I could easily have avoided the service by truthfully checking the box marked "homosexual tendencies", but I was more afraid of the consequences of admitting I might be gay than I was of the possibility of being sent to Viet Nam...

My military service coincided with a time of domestic upheaval in this country, as the civil rights movement and the anti-war movement spilled into the streets across the breadth of this land. I remember training for riot control knowing full well that I could never use a bayonet on a fellow human being; yet, the uniform I had been conscripted to wear identified me as a keeper of the status quo. Nothing could have been farther from the truth...

The day Bobby was shot, I was stationed at Fort Riley, Kansas, an old cavalry post dating back to the time of Custer. After hearing the news, I got in my car and drove ninety miles to Lawrence, a university town that was an oasis of sanity in an inhospitable land, intending never to return. A few hours later, I made my way back, though no one on post had been aware of my mini-rebellion. It wasn't the first time I had gone AWOL undetected; nor would it be the last...

I will never believe that Bobby's murder, like others before and since, was not politically motivated. I have no doubt that he would have been victorious in the 1968 Presidential election had he lived; instead, we got Nixon and Agnew, an administration whose excesses and paranoia pale in comparison to the misdeeds of the current occupants of the executive branch...

I note with interest that the Lakota Nation has today withdrawn from all treaties with the United States government. The treatment of indigenous people in this hemisphere and around the world is a matter of shame for us all. My best wishes to our Lakota brothers and sisters in their struggle. Their courage and dignity are an inspiration.

Mitaku Oyasin! We are all related!

Angry Jenny said...

Thanks for posting Lythande, I was hoping you would bring some first hand experience to this subject. There's no doubt in my mind that the country would have been completely different today if Bobby were to be president and I am too certain he would have won that election. I had no idea you were drafted but it doesn't surprise me. I think you're courageous, thanks again for the comment.

Lythande said...

Of all my friends, I was the only one drafted, and the least likely to ever take a life...

My father was a WWII veteran of the D-Day landing at Normandy Beach. I recoiled in horror at the opening segment of Saving Private Ryan, knowing that my dad had somehow made it through that nightmare...

I don't possess that kind of courage, though I think I could easily give my life in defense of a loved one, but in truth, I would be far more likely to chart a course of least resistance that would somehow offer a way out of an untenable situation, as I have on several real life occasions.

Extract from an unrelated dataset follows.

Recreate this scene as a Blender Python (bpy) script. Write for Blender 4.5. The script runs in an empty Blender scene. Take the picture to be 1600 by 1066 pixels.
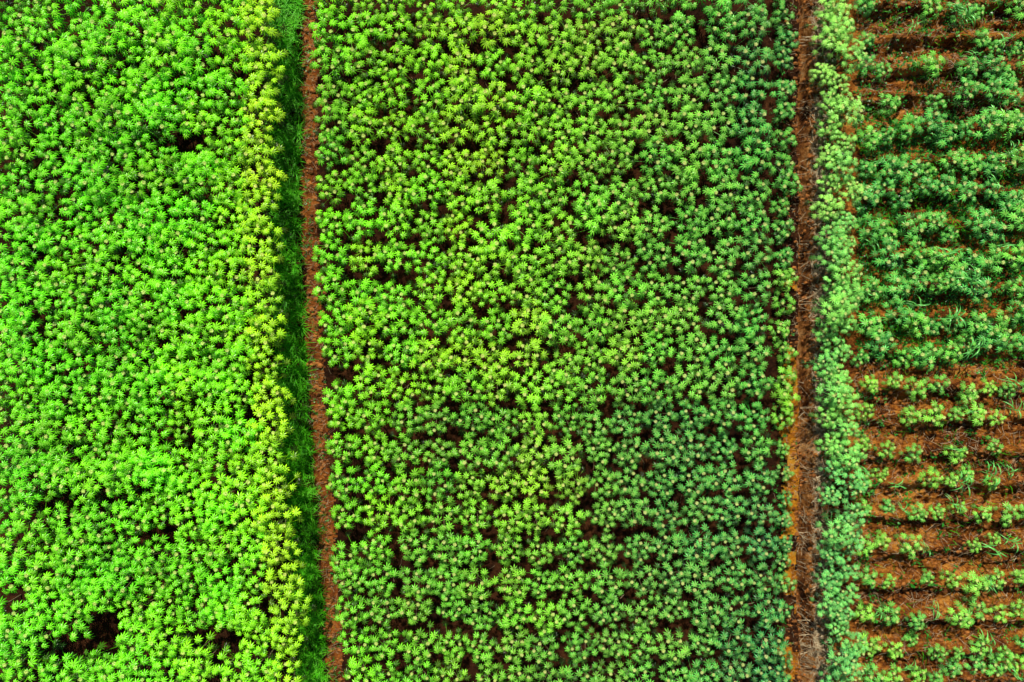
import bpy, math, random
import numpy as np
from mathutils import Vector, Matrix
random.seed(7); rs = np.random.RandomState(11)
C = bpy.context.scene.collection
HC = 21.333                                    # camera height, metres
def gx(px, z=0.0): return (px-800)/50.0*(HC-z)/HC
def gy(py, z=0.0): return (533-py)/50.0*(HC-z)/HC
ORD = ['zeroth','first','second','third','fourth','fifth','sixth','seventh','eighth','ninth','tenth','eleventh','twelfth','thirteenth','fourteenth','fifteenth','sixteenth','seventeenth','eighteenth','nineteenth']
_t=['twenty','thirty','forty','fifty','sixty']; _u=['','first','second','third','fourth','fifth','sixth','seventh','eighth','ninth']
for a in _t:
    ORD.append(a[:-1]+'ieth')
    for b in _u[1:]: ORD.append(a+'-'+b)
def interp(y, pts):
    return float(np.interp(y, [p[0] for p in pts], [p[1] for p in pts]))
L_EDGE = [(-60,434),(0,432),(120,430),(250,428),(380,434),(500,438),(620,444),(750,450),(880,462),(1000,470),(1066,478),(1120,482)]
V_EDGE = [(-60,480),(0,480),(300,479),(500,484),(650,494),(800,504),(950,514),(1066,522),(1120,526)]
M_R = [(-60,1203),(0,1203),(500,1206),(750,1214),(900,1224),(1066,1232),(1120,1236)]

def vnoise(x, y, seed=0):
    x = np.asarray(x, float); y = np.asarray(y, float)
    xi = np.floor(x).astype(np.int64); yi = np.floor(y).astype(np.int64)
    fx = x-xi; fy = y-yi
    fx = fx*fx*(3-2*fx); fy = fy*fy*(3-2*fy)
    def h(a, b):
        n = (a*374761393 + b*668265263 + seed*1442695041) & 0x7fffffff
        n = ((n ^ (n >> 13))*1274126177) & 0x7fffffff
        n = n ^ (n >> 16)
        return (n & 0xffff)/65535.0
    return (h(xi,yi)*(1-fx)+h(xi+1,yi)*fx)*(1-fy) + (h(xi,yi+1)*(1-fx)+h(xi+1,yi+1)*fx)*fy
def fbm(x, y, seed=0, o=4):
    s = 0; a = .5; t = 0
    for i in range(o):
        s = s + a*vnoise(x*2**i, y*2**i, seed+i*17); t += a; a *= .5
    return s/t
ROWS = [(-28,.9,.95),(10,.95,1.0),(62,.5,.9),(108,.6,.95),(150,.92,1.05),(203,.97,1.15),(252,.97,1.2),(302,1,1.2),(352,1,1.2),(400,.97,1.2),(447,.97,1.15),(497,.97,1.15),(546,.92,1.1),(604,.98,1.0),(652,.78,.95),(703,.52,.8),(752,.66,.9),(803,.62,.85),(856,.66,.9),(910,.92,.95),(962,.78,.95),(1012,.62,.85),(1054,.92,.98),(1098,.9,.9)]
ROWY = np.array([r[0] for r in ROWS], float)
def height(x, y):
    x = np.asarray(x, float); y = np.asarray(y, float)
    h = (fbm(x*1.1, y*1.1, 3)-.5)*.10 + (fbm(x*6, y*6, 9, 3)-.5)*.10
    px = 800+x*50; py = 533-y*50
    c = 1258 + (fbm(y*.45, y*0+3, 5)-.5)*16
    wd = 7.5+ (fbm(y*.9, y*0+8, 6)-.5)*7
    d = (px-c)/wd
    h = h - .60*np.exp(-np.abs(d)**3)
    dch = np.exp(-((px-1268)/26.0)**4)
    h = h - .08*np.exp(-((px-1276)/15.0)**2) + dch*(fbm(x*7,y*5,91,3)-.5)*.30
    h = h + .08*np.exp(-((px-1241)/8.0)**2)
    d2 = np.min(np.abs(py[..., None]-ROWY), axis=-1)
    r = np.clip((px-1335)/25, 0, 1)
    wob = (fbm(x*.8, y*1.5, 31)-.5)*30
    h = h + r*(.28*np.exp(-((d2+wob*.4)/10.0)**2)-.08 + (fbm(x*2.2,y*5,61,3)-.5)*.34 + (fbm(x*9,y*11,63,2)-.5)*.22)
    m = np.clip((1205-px)/20, 0, 1)*np.clip((px-500)/20, 0, 1)
    h = h + m*.05*np.cos(y*2*math.pi/1.02)
    return h

class MB:
    def __init__(s): s.v=[]; s.f=[]; s.tone=[]; s.rib=[]
    def add(s, vs, fs, tone, ribs=None):
        b=len(s.v); s.v+= [tuple(v) for v in vs]
        s.f += [tuple(b+i for i in f) for f in fs]
        s.tone += [tone]*len(vs) if not isinstance(tone,(list,tuple)) else list(tone)
        s.rib += (list(ribs) if ribs is not None else [0.0]*len(vs))
    def tube(s, pts, rads, n=5, tone=.5):
        vs=[]; fs=[]
        for i,p in enumerate(pts):
            p=Vector(p)
            a=Vector(pts[max(i-1,0)]); b=Vector(pts[min(i+1,len(pts)-1)])
            d=(b-a).normalized()
            u=d.cross(Vector((.3,.9,.2))).normalized(); w=d.cross(u)
            for k in range(n):
                t=2*math.pi*k/n
                vs.append(p+(u*math.cos(t)+w*math.sin(t))*rads[i])
        for i in range(len(pts)-1):
            for k in range(n):
                fs.append((i*n+k,i*n+(k+1)%n,(i+1)*n+(k+1)%n,(i+1)*n+k))
        fs.append(tuple(range((len(pts)-1)*n, len(pts)*n)))
        s.add(vs,fs,tone)
    def mesh(s, name, mat, smooth=False):
        me=bpy.data.meshes.new(name); me.from_pydata(s.v,[],s.f); me.update()
        a=me.attributes.new('tone','FLOAT','POINT'); a.data.foreach_set('value',np.array(s.tone,dtype=np.float32))
        a=me.attributes.new('rib','FLOAT','POINT'); a.data.foreach_set('value',np.array(s.rib,dtype=np.float32))
        me.materials.append(mat)
        if smooth: me.shade_smooth()
        return me
def link(name, me, parent=None):
    o=bpy.data.objects.new(name, me); C.objects.link(o)
    if parent: o.parent=parent
    return o
def np_mesh(name, V, F, mat, tone=None, smooth=False):
    me=bpy.data.meshes.new(name)
    me.from_pydata(V.tolist() if hasattr(V,'tolist') else V, [], F.tolist() if hasattr(F,'tolist') else F); me.update()
    if tone is not None:
        a=me.attributes.new('tone','FLOAT','POINT'); a.data.foreach_set('value',np.asarray(tone,dtype=np.float32))
    me.materials.append(mat)
    if smooth: me.shade_smooth()
    return me

def new_mat(name):
    m=bpy.data.materials.new(name); m.use_nodes=True; nt=m.node_tree; nt.nodes.clear()
    return m, nt, nt.nodes, nt.links
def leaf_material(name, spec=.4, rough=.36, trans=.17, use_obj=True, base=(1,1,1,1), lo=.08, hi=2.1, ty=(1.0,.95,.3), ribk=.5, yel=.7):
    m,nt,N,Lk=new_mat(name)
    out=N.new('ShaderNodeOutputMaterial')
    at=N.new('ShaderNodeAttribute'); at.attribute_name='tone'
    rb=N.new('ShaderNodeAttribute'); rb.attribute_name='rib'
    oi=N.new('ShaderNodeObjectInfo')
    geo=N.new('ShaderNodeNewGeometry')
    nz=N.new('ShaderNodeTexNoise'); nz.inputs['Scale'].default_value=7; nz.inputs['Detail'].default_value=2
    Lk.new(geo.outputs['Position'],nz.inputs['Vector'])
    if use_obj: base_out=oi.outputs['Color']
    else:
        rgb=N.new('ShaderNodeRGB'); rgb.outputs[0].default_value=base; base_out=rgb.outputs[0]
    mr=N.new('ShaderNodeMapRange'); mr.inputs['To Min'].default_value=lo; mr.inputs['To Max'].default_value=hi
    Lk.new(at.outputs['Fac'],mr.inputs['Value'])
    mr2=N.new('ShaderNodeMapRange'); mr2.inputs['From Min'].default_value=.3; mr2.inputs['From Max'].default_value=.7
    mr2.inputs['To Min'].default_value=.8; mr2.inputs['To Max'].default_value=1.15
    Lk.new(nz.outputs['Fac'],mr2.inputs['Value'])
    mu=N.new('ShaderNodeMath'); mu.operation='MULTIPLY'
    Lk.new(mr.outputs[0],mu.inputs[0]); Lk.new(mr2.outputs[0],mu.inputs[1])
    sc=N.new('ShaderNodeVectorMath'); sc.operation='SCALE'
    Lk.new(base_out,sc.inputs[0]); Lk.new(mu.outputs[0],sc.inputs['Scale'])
    mx=N.new('ShaderNodeMix'); mx.data_type='RGBA'
    rm=N.new('ShaderNodeMath'); rm.operation='MULTIPLY'; rm.inputs[1].default_value=ribk
    rt=N.new('ShaderNodeMath'); rt.operation='MULTIPLY'; Lk.new(rb.outputs['Fac'],rt.inputs[0]); Lk.new(at.outputs['Fac'],rt.inputs[1])
    Lk.new(rt.outputs[0],rm.inputs[0]); Lk.new(rm.outputs[0],mx.inputs['Factor'])
    Lk.new(sc.outputs[0],mx.inputs[6]); mx.inputs[7].default_value=(.6,.88,.15,1)
    mx2=N.new('ShaderNodeMix'); mx2.data_type='RGBA'
    yr=N.new('ShaderNodeMapRange'); yr.inputs['From Min'].default_value=.86; yr.inputs['From Max'].default_value=1.0; yr.inputs['To Max'].default_value=yel
    Lk.new(at.outputs['Fac'],yr.inputs['Value']); Lk.new(yr.outputs[0],mx2.inputs['Factor'])
    Lk.new(mx.outputs[2],mx2.inputs[6]); mx2.inputs[7].default_value=(.72,.62,.24,1)
    p=N.new('ShaderNodeBsdfPrincipled'); p.inputs['Roughness'].default_value=rough
    p.inputs['Specular IOR Level'].default_value=spec
    Lk.new(mx2.outputs[2],p.inputs['Base Color'])
    tr=N.new('ShaderNodeBsdfTranslucent')
    tm=N.new('ShaderNodeMix'); tm.data_type='RGBA'; tm.blend_type='MULTIPLY'; tm.inputs['Factor'].default_value=1
    tm.inputs[7].default_value=(ty[0],ty[1],ty[2],1)
    Lk.new(mx2.outputs[2],tm.inputs[6]); Lk.new(tm.outputs[2],tr.inputs['Color'])
    ms=N.new('ShaderNodeMixShader'); ms.inputs[0].default_value=trans
    Lk.new(p.outputs[0],ms.inputs[1]); Lk.new(tr.outputs[0],ms.inputs[2])
    Lk.new(ms.outputs[0],out.inputs['Surface'])
    return m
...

Another of my heroes is Alexander Dubcek, who led the Velvet Revolution against Soviet totalitarianism in the Prague Spring of 1968, at a time when it seemed that humanitarian voices of reason were being heard from many points on the globe. Though the Czech intellectual revolution was eventually quashed with military might, it only postponed the inevitable...

Those who do not learn from history are doomed to repeat it...

Despite my age, I have been able to maintain a certain naivety and faith that humanity's finest aspirations will eventually win out over mankind's baser instincts, but it will only happen when all people and all cultures come to the realization that we are truly all related....

Getty72 said...

I so truly agree with lythande's comment "Those who do not learn from history are deemed to repeat it..."

I am too young to remember JFK and RFK but have learned so much about them and my parents have told me so much about them too. I live in the UK and can honestly say that their untimely deaths affected the whole world. Both of my parents can clearly remember the moment the news was announced on the TV and radio. The world could have been so different.....

Thank you for posting such a powerful post.

Kindest regards ~ Graham

Angry Jenny said...

Thanks so much for your input Graham. I am glad that people can look to past examples of courageous humans and see how different the world could have been if their lives weren't taken so soon.